State-owned Absolut vodka has been sold to the French, and state-owned liquor stores are about to be sold off too. Museums that were always free now charge high entry fees - for British visitors a crisp reminder of the Thatcher years.
Education is where Cameron draws most from Sweden. When last Swedish conservatives were in office, in the early 1990s, they allowed anyone to set up a "free" school, however small, and claim the state's per capita allowance for pupils: voluntary and private for-profit schools opened, as well as Muslim and Christian schools. Cameron now plans to do the same.
The biggest for-profit company - Kunskapsskolan - is about to open academies in Britain next year, justified to their shareholders as experimental loss-leaders. But if Cameron wins, the company will be in prime position to open as many "free" state schools as there are parents wanting to use them.
Interestingly, however, this is not a program the present Swedish conservative government is expanding; only about 10 percent of Swedish children attend "free" schools, and Reinfeldt's ministers say their energy is directed to improving ordinary state schools.
"Free" schools have proved socially divisive, attracting more middle-class families and ethnic minorities, many have restrictive academic admissions criteria, and there is intense unease over new segregated faith schools.

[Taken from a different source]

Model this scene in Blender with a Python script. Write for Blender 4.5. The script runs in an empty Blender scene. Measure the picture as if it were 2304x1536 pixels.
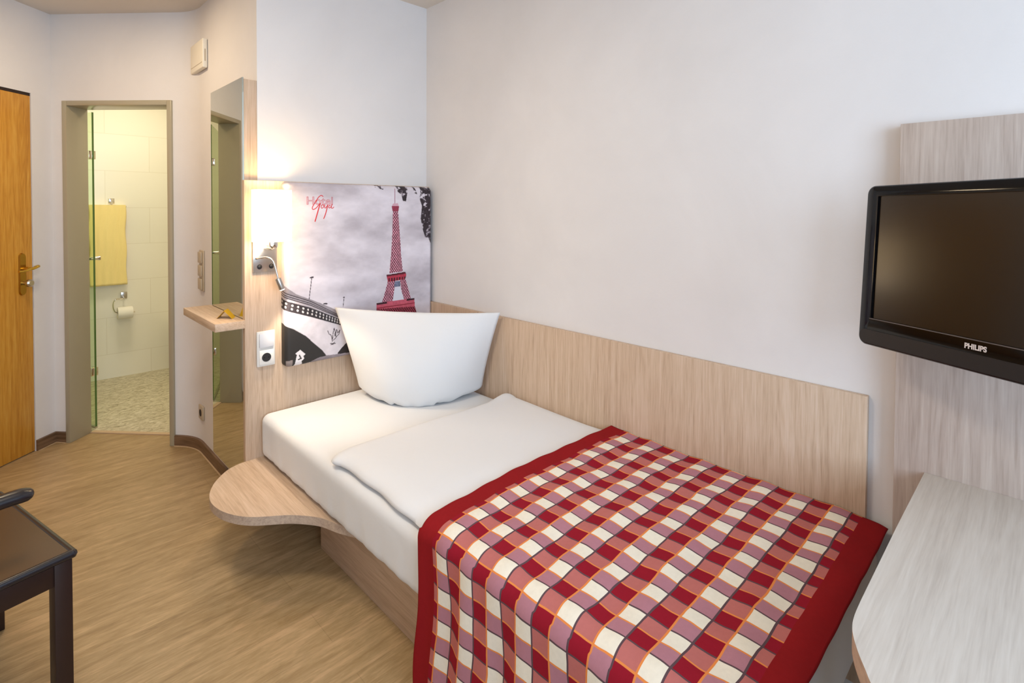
import bpy, bmesh, math
import numpy as np
from mathutils import Vector, Matrix
R = math.radians
SC = bpy.context.scene
COL = SC.collection

# ------------------------------------------------------------------ camera
cam_d = bpy.data.cameras.new('camera')
cam_d.sensor_width = 36.0
cam_d.sensor_fit = 'HORIZONTAL'
cam_d.lens = 36.0 * 1193.1967 / 2304.0
cam_d.shift_y = -(768.0 - 494.63) / 2304.0
cam_d.clip_start = 0.02
cam = bpy.data.objects.new('camera', cam_d)
COL.objects.link(cam)
cr = Vector((0.7136596, -0.7004762, 0.0048079))
cd = Vector((-0.0119476, -0.0190345, -0.9997474))
cf = Vector((0.7003908, 0.7134219, -0.0219532))
m = Matrix.Identity(4)
for i in range(3):
    m[i][0] = cr[i]; m[i][1] = -cd[i]; m[i][2] = -cf[i]
m[2][3] = 1.40
cam.matrix_world = m
SC.camera = cam

# ------------------------------------------------------------------ light
SC.view_settings.view_transform = 'Standard'
SC.view_settings.look = 'None'
SC.view_settings.gamma = 1.0
SC.view_settings.use_curve_mapping = False
SC.view_settings.exposure = 0.02
W = bpy.data.worlds.new('world'); SC.world = W; W.use_nodes = True
W.node_tree.nodes['Background'].inputs[0].default_value = (0.80, 0.90, 1.0, 1)
W.node_tree.nodes['Background'].inputs[1].default_value = 1.0

def area(name, loc, rot, sx, sy, power, col, shape='RECTANGLE', spread=180):
    l = bpy.data.lights.new(name, 'AREA'); l.shape = shape; l.size = sx
    if shape in ('RECTANGLE', 'ELLIPSE'): l.size_y = sy
    l.energy = power; l.color = col; l.spread = R(spread)
    o = bpy.data.objects.new(name, l); COL.objects.link(o); o.location = loc; o.rotation_euler = rot
    return o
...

Here is an example of how "choice" can also restrict choice: a former Social Democrat minister tells me he is sad he feels he no longer has the choice to send his child to the once socially mixed neighborhood school that he attended. Instead she travels to a "free" school, where the brightest children have congregated, making his old school much worse.
It's an irony that the Swedish Conservatives no longer promote the "free" schools that Cameron will make his centerpiece policy - expect similarly divisive effects.
At present, the Swedes look certain to vote out the right: the nation's history is of Social Democracy punctuated by brief evictions as wake-up warnings. This time they voted for a wolf in sheep's clothing and are now appalled at what may be permanent damage to the successful Swedish model of cooperation between unions and industry, with high taxes and a generous welfare state.
Putting up taxes and benefits again is far harder to do, so even a modest dose of ideological Thatcherism could break the harmonious political ecology that made Sweden one of the most economically and socially successful societies on earth. The Swedish Social Democrats have a popular new leader in Mona Sahlin - while the man now most reviled is Goran Persson for hanging on like grim death and taking this party down with him.
Long incumbency requires a dramatic political renewal that he could never provide. Cameron is not the only one looking to Sweden for lessons and warnings.